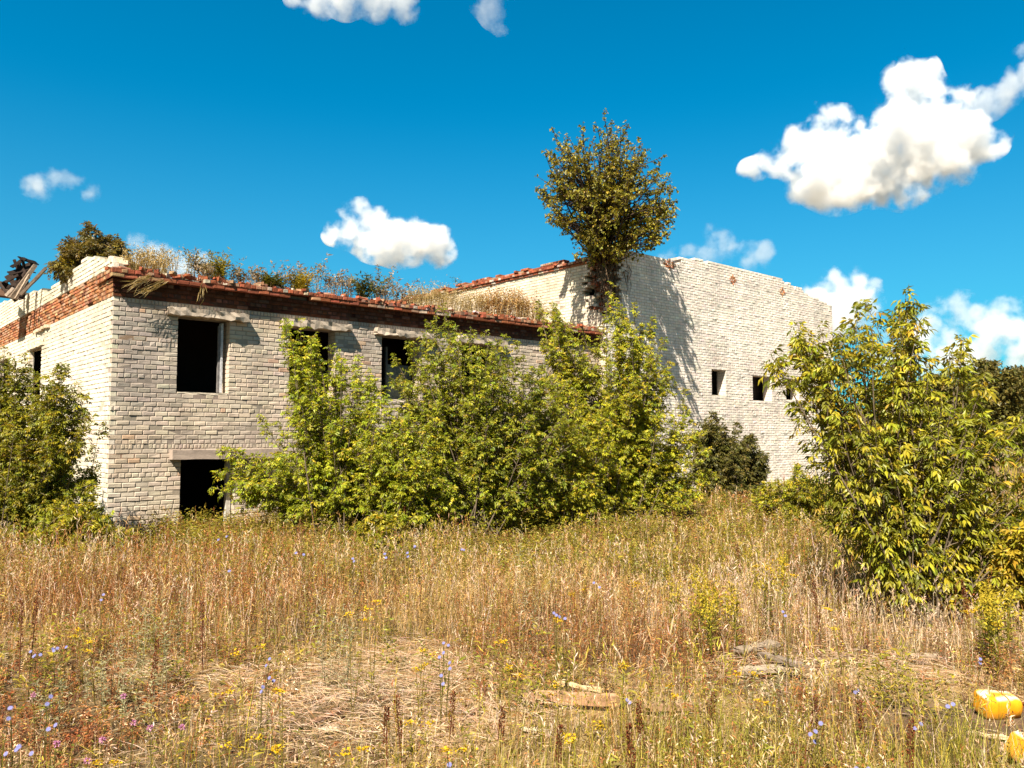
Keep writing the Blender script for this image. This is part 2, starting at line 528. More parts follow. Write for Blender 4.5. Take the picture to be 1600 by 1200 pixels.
rng = np.random.default_rng(7)
FN = -EV            # outward normal of the front faces
LN = -DV            # outward normal of the left faces
LT = 14.60          # length of the wing's front
LEND = 29.5         # far end of the hall's front
SB = -0.30          # the hall stands this much proud of the wing
DEEP = 17.0
ZB = -0.75
Z1 = 4.50           # top of the wing's white brick
Z2 = 5.07           # top of its red cornice

wing = empty("brick_building", bpt(0, 0, -0.4))
tag(wing, "low two-storey white brick wing with a red brick cornice and empty window holes", "building")

WIN = [(1.32, 2.43), (3.90, 5.08), (6.43, 7.60), (9.02, 10.15)]
WZ = (2.58, 4.21)
fo = [(a, b, WZ[0], WZ[1]) for a, b in WIN] + [(1.45, 2.62, -1.0, 1.13)]
mb = MB()
kt = int(round((Z1 - ZB) / CR))
zb = Z1 - kt * CR
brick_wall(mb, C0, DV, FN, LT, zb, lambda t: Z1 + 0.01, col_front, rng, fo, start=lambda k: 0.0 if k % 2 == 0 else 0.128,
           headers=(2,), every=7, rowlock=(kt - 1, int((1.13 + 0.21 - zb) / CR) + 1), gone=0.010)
# wide side wall
lw = []
for (u0, u1) in [(36, 68)]:
    s1 = leftface(u0, 560)[0]; s0 = leftface(u1, 560)[0]
    lw.append((6.6, 8.2, 2.5, 4.02))
lw.append((11.2, 12.8, 2.5, 4.02))
mbl = MB()
brick_wall(mbl, C0, EV, LN, DEEP, zb, lambda t: Z1 + 0.01, col_left, rng, lw, th=0.125, reveal=False, start=lambda k: 0.128 if k % 2 == 0 else 0.0, headers=(4,), every=6, rowlock=(kt - 1,))
part(mb, "front_wall", M_WALL, wing)
part(mbl, "side_wall", M_WALL, wing)
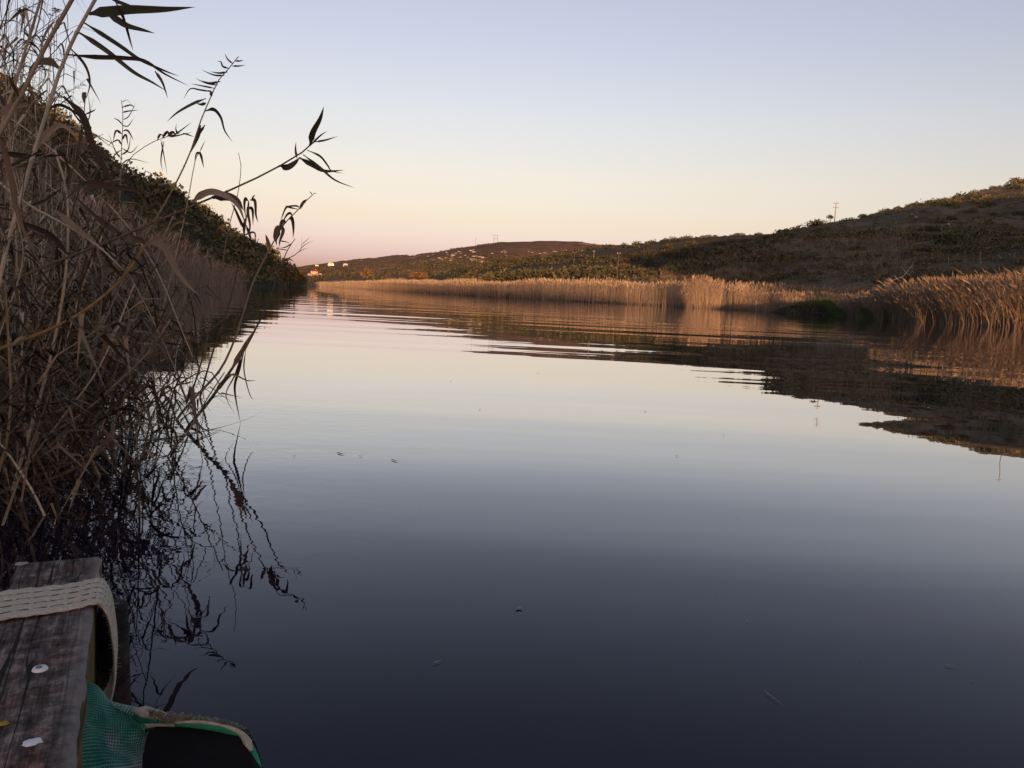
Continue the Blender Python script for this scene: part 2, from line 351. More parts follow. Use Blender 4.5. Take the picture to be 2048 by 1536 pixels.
left = Terrain('left_hill', [
    ('z', [(-900, 16, -.4), (-400, 20, -.4), (0, 30, -.4), (200, 40, -.4), (350, 55, -.4), (400, 64, -.4), (450, 74, -.4), (500, 92, -.4), (540, 122, -.4), (575, 165, -.4), (600, 250, -.4), (606, 262, -.4)]),
    ('z', [(-900, 20, .6), (-400, 25, .6), (0, 36, .6), (200, 46, .6), (350, 62, .6), (400, 72, .6), (450, 84, .6), (500, 104, .6), (540, 136, .6), (572, 180, .6), (594, 262, .6), (606, 280, .5)]),
    ('y', [(-900, 34, 200), (-400, 38, 280), (0, 50, 400), (200, 66, 450), (330, 88, 480), (420, 112, 510), (500, 145, 535), (560, 190, 555), (590, 270, 562), (606, 300, 566)]),
    ('y', [(-900, 48, -100), (-400, 52, 80), (0, 64, 270), (200, 84, 350), (330, 108, 420), (420, 135, 465), (500, 170, 503), (560, 210, 535), (590, 280, 556), (606, 310, 565)]),
    ('y', [(-900, 58, -420), (-400, 62, -120), (-100, 70, 100), (0, 74, 170), (60, 78, 198), (110, 84, 238), (200, 96, 287), (280, 112, 350), (330, 122, 377), (420, 152, 435), (500, 192, 484),
           (560, 224, 520), (585, 284, 540), (606, 315, 563)]),
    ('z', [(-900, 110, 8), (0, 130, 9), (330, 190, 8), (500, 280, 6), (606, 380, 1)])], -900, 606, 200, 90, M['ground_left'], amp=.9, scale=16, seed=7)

# near left bank: the mud shelf the reeds stand on
EDGE_Y = [0.6, 1.6, 2.0, 3.7, 4.5, 5.5, 6.5, 8.0, 10, 15, 20, 27, 35, 50, 68, 80, 110]
EDGE_X = [-1.7, -1.25, -1.3, -1.55, -2.1, -2.8, -3.6, -5.0, -6.5, -9, -10.5, -12.5, -15, -20, -24.5, -27.5, -36]
def edge(Y): return np.interp(Y, EDGE_Y, EDGE_X)
ys = np.concatenate([np.linspace(-30, 0, 6), np.linspace(.5, 9, 40), np.linspace(9.5, 110, 60)]); rowsV = []
for off, z in ((.5, -.3), (-.3, -.06), (-1.2, .02), (-3, .18), (-8, .5), (-25, 3.0)):
    e = edge(ys) + off; rowsV.append(np.stack([e + .15 * vnoise(ys, ys * 0 + off, .9, 4), ys, z + 0 * ys], -1))
P = np.array(rowsV); P[..., 2] += .05 * vnoise(P[..., 0], P[..., 1], .5, 21); nu = len(ys)
a = (np.arange(5)[:, None] * nu + np.arange(nu - 1)[None]).ravel()
tag(link('left_bank', mesh_np('left_bank', P.reshape(-1, 3), np.stack([a, a + nu, a + nu + 1, a + 1], -1), smooth=True), None, M['mud']), kind='structure')

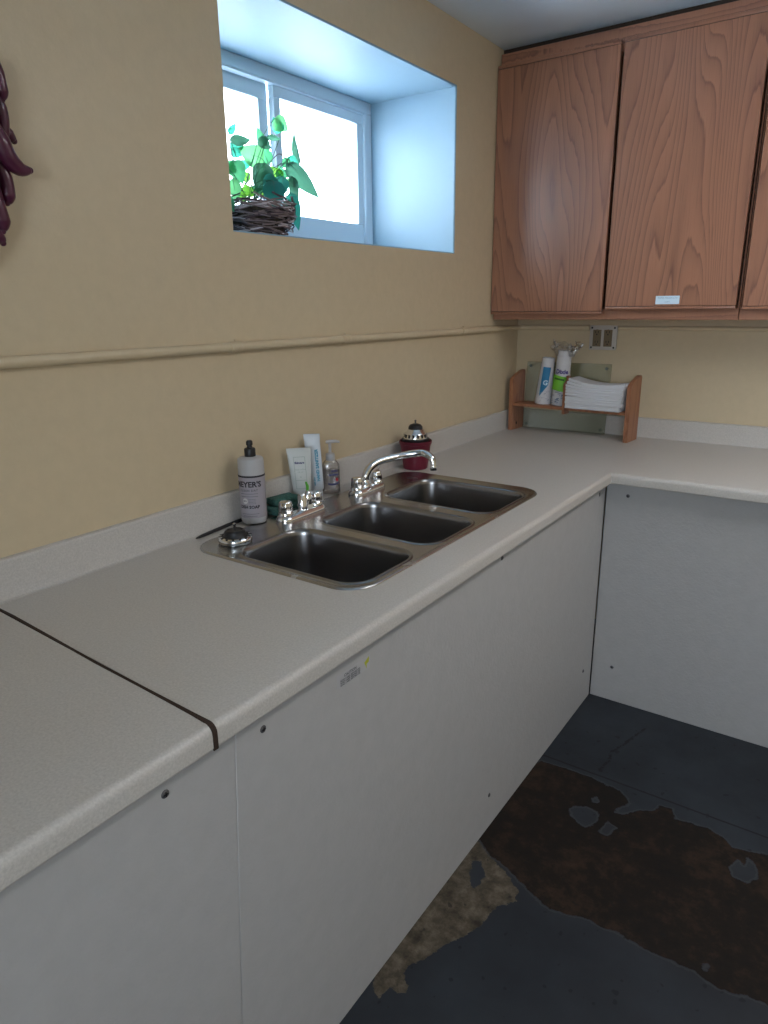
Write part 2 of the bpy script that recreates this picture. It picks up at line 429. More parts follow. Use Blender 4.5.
:::::
# Task requirements:
Restate word for word every line from the top of the entries above to the line with "its red cornice", inclusive, and skip any pictures.

# Reply to the task:
Keep writing the Blender script for this image. This is part 2, starting at line 528. More parts follow. Write for Blender 4.5. Take the picture to be 1600 by 1200 pixels.
rng = np.random.default_rng(7)
FN = -EV            # outward normal of the front faces
LN = -DV            # outward normal of the left faces
LT = 14.60          # length of the wing's front
LEND = 29.5         # far end of the hall's front
SB = -0.30          # the hall stands this much proud of the wing
DEEP = 17.0
ZB = -0.75
Z1 = 4.50           # top of the wing's white brick
Z2 = 5.07           # top of its red cornice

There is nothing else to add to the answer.